Die Politik wäre gut damit beraten, wenn sie endlich aufsteht und sich nicht am Nasenring durch die Manege ziehen lässt, nur weil man irgendein Ereignis in seinem Land unbedingt durchführen will. Denken sie nur an die erheblichen Kosten, die im Vorfeld von solchen Ereignissen mit Infrastrukturmaßnahmen einhergehen. Denken Sie an die - aus meiner Sicht völlig ungerechtfertigten - Steuervergünstigungen für Veranstalter lukrativer Großevents. Auch wenn irgendwelche Top-Funktionäre wie Thomas Bach immer behaupten, dass sie mit Neuerungen wie der sogenannten Agenda 2020 des IOC schon dran sind, die Kostenspirale aufzuhalten, bleiben viele Bedenken, die nicht ausgeräumt worden sind. Hinzu kommt, dass zahlreiche Sportfunktionäre weltweit der Korruption und Vetternwirtschaft bezichtigt werden. In einigen internationalen Sportverbänden sind die Verhältnisse alles andere als demokratisch und erinnern eher an feudale Strukturen. Die haben mit dem, was wir heute unter
good governance verstehen, nichts zu tun. Und insofern kann ich schon verstehen, dass sich viele Länder von der Ausrichtung von Sportveranstaltungen abwenden.
Inzwischen haben sich auch einige Politiker teils deutlich zu der Einreise-Verweigerung gegen Sie geäußert. Was erwarten Sie in Ihrem konkreten Fall von der Politik?
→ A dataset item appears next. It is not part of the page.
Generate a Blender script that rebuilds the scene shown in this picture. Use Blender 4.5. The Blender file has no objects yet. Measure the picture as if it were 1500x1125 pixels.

Ich würde gar nicht sagen, dass ich etwas erwarte. Die Situation ist eben die, dass die Verträge zwischen der FIFA und dem Ausrichterland eindeutig sind. Der freie Zugang für Journalisten aus aller Welt muss gewährleistet sein. Russland hält sich nicht an diese Verabredungen – und das muss sicherlich klar benannt werden. Andererseits ist das, was hier passiert, aber auch für den Sportjournalismus generell ein nahezu beispielloser Vorgang. Ich bin gespannt, ob und gegebenenfalls wie sich der Verband deutscher Sportjournalisten sowie der Internationale Sportjournalisten-Verband zum dem Vorfall äußern werden. Was hier passiert, berührt den Kern unserer Profession: Sportjournalisten wird von einer Regierung der Zutritt zu einem internationalen Sportereignis verwehrt - dabei ist das Land gar nicht Veranstalter sondern nur im Auftrag des Veranstalters als Ausrichter eingesetzt. Diese Thematik berührt daher grundsätzliche rechtliche wie auch politische Fragen - noch dazu weil es ja offenkundig ist, dass damit kritische Berichterstattung behindert oder gar verhindert werden soll.
Herr Seppelt, wir danken Ihnen für das Gespräch.